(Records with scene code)
■ ■ ■

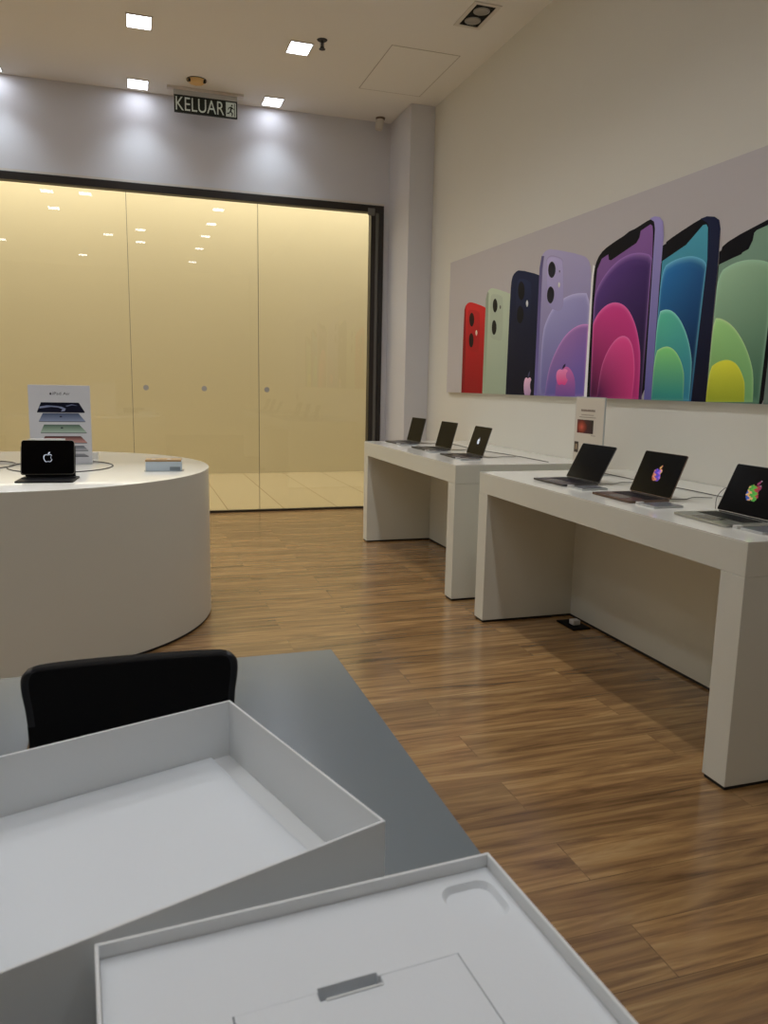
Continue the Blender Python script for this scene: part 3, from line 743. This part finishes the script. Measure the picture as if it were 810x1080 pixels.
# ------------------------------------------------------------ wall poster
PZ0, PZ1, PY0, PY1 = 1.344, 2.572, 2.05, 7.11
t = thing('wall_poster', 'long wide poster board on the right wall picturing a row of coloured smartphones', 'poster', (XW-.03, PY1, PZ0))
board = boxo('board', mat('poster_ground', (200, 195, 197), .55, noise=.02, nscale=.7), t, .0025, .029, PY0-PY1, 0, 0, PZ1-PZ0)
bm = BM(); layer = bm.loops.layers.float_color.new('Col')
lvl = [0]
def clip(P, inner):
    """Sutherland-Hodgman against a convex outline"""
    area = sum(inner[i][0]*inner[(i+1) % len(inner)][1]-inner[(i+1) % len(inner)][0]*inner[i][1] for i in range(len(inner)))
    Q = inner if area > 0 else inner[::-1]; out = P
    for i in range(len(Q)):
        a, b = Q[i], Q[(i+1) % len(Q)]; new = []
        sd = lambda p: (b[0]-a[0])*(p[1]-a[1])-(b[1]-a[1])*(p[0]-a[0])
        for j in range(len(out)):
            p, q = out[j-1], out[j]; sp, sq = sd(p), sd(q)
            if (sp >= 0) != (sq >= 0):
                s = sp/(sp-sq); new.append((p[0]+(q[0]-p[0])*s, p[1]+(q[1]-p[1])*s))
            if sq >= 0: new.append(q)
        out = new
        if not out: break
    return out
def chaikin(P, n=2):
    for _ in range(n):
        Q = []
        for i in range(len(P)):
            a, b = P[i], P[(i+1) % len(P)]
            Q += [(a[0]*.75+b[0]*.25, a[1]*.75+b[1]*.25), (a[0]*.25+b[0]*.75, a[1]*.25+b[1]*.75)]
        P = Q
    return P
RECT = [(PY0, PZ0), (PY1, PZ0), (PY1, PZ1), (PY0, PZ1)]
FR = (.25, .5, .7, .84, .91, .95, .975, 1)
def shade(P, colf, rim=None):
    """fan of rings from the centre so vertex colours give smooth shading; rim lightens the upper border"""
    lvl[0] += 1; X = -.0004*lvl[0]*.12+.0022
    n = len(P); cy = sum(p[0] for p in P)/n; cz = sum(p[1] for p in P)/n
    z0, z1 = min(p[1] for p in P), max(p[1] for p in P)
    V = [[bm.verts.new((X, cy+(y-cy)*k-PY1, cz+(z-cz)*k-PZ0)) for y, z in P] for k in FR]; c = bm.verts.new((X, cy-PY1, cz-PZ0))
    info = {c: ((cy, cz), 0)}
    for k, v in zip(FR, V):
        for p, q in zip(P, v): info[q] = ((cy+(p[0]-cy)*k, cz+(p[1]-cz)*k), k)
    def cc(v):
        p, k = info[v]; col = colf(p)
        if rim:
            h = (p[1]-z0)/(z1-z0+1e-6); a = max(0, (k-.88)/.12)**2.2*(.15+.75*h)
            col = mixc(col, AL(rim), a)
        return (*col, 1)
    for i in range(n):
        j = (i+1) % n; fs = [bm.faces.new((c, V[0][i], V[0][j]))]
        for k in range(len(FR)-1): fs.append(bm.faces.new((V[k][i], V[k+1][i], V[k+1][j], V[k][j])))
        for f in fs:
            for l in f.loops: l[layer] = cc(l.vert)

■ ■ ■

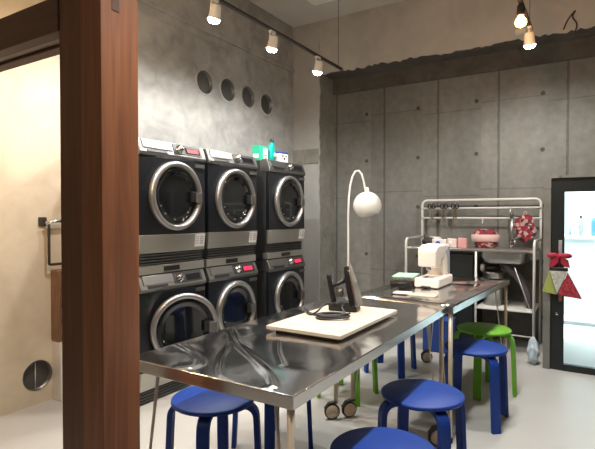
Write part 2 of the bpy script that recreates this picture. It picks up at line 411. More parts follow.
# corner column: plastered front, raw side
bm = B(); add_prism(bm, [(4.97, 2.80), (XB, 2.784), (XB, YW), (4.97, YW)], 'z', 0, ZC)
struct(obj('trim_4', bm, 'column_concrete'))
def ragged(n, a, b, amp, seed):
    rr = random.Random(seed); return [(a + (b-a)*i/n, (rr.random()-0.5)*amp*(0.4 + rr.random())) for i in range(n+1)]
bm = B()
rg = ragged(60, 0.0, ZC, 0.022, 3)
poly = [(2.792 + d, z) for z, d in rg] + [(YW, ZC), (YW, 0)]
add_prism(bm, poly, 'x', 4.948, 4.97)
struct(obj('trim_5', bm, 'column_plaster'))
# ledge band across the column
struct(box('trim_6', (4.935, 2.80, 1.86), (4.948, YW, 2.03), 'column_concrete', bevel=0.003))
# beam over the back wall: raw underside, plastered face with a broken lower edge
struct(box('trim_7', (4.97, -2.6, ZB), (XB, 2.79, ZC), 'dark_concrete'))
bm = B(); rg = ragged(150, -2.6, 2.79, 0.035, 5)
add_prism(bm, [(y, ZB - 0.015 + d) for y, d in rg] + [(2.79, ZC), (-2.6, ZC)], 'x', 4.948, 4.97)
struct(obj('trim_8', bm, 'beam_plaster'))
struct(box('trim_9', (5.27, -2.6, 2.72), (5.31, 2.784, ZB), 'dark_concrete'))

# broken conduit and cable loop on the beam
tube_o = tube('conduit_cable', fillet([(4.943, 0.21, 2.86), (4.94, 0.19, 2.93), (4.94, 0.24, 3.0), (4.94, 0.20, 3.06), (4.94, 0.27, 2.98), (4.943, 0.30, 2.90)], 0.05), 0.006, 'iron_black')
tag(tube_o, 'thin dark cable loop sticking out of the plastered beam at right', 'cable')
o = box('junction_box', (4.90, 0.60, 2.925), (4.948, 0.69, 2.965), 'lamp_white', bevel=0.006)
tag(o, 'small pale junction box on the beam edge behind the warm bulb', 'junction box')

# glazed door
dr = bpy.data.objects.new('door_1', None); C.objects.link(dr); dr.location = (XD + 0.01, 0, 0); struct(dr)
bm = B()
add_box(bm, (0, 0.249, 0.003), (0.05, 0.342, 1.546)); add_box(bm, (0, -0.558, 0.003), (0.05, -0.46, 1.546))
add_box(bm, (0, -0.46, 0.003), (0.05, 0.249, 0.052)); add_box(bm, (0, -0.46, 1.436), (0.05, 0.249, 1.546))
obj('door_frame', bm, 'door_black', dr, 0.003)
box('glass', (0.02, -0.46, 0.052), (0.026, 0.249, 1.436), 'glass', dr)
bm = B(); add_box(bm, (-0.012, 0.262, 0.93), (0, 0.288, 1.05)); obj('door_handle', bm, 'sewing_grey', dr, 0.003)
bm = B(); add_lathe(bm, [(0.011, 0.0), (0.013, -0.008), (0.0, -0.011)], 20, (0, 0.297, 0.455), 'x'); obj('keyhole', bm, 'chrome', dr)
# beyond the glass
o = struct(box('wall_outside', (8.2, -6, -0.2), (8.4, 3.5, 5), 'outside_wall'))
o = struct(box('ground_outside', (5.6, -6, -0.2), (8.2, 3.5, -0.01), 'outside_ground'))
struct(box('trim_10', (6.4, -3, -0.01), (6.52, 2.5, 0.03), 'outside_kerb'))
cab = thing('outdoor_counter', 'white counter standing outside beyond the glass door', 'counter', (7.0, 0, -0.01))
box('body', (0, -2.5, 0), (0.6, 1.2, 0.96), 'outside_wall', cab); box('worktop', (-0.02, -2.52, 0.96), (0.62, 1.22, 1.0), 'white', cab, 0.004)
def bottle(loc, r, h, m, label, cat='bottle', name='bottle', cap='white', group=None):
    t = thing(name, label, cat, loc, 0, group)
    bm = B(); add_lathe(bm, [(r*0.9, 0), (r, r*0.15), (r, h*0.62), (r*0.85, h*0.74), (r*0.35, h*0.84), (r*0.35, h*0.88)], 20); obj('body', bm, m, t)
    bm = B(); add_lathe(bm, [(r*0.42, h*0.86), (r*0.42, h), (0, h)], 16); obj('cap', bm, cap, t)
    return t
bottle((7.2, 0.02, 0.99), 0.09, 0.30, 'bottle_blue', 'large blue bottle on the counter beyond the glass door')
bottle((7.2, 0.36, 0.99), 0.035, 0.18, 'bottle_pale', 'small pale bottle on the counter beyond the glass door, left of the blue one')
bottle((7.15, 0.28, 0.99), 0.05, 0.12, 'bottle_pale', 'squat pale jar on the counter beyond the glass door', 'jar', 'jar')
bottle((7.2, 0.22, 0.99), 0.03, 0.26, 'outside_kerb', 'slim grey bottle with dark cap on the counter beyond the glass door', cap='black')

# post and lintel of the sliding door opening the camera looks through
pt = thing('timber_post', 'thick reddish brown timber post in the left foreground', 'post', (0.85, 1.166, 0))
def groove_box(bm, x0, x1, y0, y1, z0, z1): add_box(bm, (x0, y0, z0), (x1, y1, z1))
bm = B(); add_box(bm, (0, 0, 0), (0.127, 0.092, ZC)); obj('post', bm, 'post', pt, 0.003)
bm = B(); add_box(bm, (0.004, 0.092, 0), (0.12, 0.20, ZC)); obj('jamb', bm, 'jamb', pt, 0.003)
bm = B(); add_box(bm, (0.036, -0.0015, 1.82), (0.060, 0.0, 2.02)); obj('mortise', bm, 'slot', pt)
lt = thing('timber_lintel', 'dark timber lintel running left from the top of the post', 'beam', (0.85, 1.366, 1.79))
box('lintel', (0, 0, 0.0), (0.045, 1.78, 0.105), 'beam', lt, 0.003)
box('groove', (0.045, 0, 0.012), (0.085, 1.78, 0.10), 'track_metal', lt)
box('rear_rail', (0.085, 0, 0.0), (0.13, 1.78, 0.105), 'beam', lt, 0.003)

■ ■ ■

## Exercise instructions
Collect, from the material above, every line containing the word "script".

## Written solution
Continue the Blender Python script for this scene: part 3, from line 743. This part finishes the script. Measure the picture as if it were 810x1080 pixels.
Write part 2 of the bpy script that recreates this picture. It picks up at line 411. More parts follow.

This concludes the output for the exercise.